▶ _Your task_: Take the data below and extract the lines from the one with "x=D*math.sin(a); y=D*math.cos(a); z=tz(x,y);" to the one with "for i in range(n): i2=(i+1)%n;", inclusive, exactly as written.

▶ _Source data_:
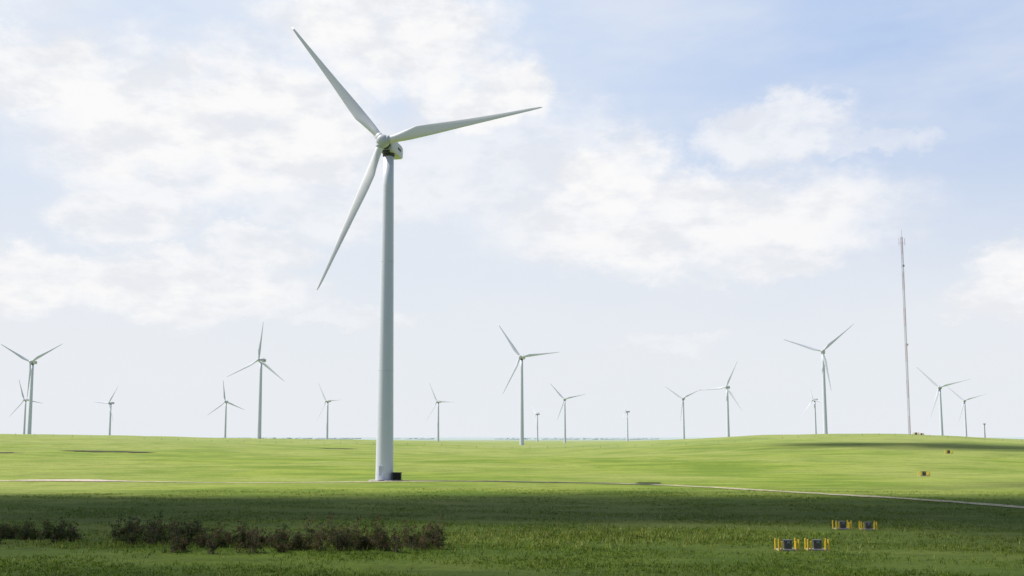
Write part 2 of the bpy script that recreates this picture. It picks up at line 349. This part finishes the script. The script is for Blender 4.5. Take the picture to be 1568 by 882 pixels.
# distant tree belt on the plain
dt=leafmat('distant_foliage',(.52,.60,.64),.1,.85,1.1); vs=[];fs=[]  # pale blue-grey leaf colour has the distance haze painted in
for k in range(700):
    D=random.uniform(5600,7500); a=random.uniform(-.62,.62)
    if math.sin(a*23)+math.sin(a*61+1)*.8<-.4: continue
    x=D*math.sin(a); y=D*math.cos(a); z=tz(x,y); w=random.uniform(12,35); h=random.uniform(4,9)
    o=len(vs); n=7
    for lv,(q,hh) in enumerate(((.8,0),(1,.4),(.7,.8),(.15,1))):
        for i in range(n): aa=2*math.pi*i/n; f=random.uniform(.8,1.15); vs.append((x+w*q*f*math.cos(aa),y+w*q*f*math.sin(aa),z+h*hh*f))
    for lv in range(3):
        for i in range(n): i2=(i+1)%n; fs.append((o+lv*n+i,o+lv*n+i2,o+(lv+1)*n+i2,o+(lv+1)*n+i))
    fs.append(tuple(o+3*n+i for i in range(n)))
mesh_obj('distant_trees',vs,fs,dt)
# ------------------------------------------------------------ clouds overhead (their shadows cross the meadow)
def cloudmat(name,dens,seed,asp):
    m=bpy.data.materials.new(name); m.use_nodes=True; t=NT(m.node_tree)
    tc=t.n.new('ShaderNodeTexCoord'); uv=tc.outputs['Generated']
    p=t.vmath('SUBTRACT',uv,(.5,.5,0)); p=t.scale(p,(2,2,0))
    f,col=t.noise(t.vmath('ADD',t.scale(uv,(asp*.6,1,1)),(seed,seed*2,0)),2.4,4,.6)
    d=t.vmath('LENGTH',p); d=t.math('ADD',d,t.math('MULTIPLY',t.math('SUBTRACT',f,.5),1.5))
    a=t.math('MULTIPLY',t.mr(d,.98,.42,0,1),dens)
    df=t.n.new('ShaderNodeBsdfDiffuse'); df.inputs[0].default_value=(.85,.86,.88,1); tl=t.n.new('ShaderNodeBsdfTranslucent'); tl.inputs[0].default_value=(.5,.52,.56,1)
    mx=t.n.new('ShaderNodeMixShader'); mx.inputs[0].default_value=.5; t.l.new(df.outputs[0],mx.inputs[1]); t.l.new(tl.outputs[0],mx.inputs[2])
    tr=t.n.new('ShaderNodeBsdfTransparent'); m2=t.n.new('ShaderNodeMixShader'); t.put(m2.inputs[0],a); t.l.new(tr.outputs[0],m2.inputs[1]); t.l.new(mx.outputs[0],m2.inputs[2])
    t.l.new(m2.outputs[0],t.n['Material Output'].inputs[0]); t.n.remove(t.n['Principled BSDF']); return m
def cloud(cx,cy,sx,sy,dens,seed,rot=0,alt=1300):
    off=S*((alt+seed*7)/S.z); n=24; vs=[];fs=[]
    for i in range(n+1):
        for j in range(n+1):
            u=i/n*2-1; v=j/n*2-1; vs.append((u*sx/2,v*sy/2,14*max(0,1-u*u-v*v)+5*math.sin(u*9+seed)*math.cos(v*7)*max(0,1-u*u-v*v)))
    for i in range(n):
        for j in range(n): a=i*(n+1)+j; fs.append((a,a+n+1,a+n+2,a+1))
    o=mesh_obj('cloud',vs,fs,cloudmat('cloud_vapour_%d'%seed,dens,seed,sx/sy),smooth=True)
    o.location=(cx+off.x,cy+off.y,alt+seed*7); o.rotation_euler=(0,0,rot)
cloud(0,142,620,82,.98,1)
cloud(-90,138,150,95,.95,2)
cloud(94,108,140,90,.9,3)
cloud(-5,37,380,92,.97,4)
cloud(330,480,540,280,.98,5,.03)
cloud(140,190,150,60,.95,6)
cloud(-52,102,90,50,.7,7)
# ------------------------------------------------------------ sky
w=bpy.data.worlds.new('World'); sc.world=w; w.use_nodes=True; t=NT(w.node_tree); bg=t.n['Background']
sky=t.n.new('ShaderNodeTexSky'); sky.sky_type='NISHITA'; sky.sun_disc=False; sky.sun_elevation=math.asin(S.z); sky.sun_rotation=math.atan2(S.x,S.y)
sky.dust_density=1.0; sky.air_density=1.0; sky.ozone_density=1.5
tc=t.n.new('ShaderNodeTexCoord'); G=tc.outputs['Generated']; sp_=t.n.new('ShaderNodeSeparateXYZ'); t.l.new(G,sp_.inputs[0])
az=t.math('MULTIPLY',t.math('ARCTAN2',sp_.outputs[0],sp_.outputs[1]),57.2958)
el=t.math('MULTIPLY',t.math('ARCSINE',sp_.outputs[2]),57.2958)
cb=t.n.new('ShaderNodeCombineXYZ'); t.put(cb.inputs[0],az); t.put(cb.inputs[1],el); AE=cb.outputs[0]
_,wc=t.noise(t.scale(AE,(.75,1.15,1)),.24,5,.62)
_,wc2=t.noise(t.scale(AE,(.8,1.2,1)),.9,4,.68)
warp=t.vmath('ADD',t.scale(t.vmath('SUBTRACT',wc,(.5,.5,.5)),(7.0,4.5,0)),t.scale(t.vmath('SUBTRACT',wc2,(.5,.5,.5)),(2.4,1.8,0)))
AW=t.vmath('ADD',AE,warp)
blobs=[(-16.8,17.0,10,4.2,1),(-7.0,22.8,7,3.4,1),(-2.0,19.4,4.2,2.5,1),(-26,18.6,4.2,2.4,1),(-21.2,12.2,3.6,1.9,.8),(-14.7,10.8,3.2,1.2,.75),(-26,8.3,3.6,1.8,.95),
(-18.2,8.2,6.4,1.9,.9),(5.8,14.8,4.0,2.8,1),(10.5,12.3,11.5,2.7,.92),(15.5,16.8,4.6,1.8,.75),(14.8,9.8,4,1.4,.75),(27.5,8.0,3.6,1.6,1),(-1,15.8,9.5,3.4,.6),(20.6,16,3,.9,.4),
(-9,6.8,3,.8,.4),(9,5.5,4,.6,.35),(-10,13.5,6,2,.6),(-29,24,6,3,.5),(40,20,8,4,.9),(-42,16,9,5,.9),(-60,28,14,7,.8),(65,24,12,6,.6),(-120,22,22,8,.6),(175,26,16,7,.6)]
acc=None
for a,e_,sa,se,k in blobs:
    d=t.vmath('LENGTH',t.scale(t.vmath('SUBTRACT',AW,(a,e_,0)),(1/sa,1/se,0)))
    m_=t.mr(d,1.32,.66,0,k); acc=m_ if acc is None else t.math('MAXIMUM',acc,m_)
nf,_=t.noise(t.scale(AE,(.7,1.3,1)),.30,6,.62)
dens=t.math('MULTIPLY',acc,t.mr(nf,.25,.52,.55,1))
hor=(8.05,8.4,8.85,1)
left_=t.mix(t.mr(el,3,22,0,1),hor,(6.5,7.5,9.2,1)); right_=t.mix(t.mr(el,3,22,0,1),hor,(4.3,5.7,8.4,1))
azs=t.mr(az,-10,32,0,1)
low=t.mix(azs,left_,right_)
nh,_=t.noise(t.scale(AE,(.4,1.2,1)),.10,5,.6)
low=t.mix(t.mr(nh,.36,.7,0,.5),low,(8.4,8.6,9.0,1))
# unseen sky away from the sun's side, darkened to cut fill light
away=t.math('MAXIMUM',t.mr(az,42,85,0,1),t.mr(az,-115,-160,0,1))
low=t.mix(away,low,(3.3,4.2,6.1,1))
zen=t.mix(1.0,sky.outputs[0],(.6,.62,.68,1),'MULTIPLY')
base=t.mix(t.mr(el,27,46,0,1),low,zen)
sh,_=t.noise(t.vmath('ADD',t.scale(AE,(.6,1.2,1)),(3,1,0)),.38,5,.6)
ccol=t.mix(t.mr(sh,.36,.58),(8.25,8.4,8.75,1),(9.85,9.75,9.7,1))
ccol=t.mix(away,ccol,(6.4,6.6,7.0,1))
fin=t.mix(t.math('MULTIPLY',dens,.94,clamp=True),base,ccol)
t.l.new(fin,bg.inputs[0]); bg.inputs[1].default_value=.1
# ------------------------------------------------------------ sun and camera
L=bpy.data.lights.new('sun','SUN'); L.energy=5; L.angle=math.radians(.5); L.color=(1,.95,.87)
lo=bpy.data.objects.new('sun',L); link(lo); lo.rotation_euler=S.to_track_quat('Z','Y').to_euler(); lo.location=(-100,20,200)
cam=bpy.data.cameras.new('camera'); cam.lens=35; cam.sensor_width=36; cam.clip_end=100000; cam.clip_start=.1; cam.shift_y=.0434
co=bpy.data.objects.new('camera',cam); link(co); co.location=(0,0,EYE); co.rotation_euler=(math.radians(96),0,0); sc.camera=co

▶ _Output below_:
    x=D*math.sin(a); y=D*math.cos(a); z=tz(x,y); w=random.uniform(12,35); h=random.uniform(4,9)
    o=len(vs); n=7
    for lv,(q,hh) in enumerate(((.8,0),(1,.4),(.7,.8),(.15,1))):
        for i in range(n): aa=2*math.pi*i/n; f=random.uniform(.8,1.15); vs.append((x+w*q*f*math.cos(aa),y+w*q*f*math.sin(aa),z+h*hh*f))
    for lv in range(3):
        for i in range(n): i2=(i+1)%n; fs.append((o+lv*n+i,o+lv*n+i2,o+(lv+1)*n+i2,o+(lv+1)*n+i))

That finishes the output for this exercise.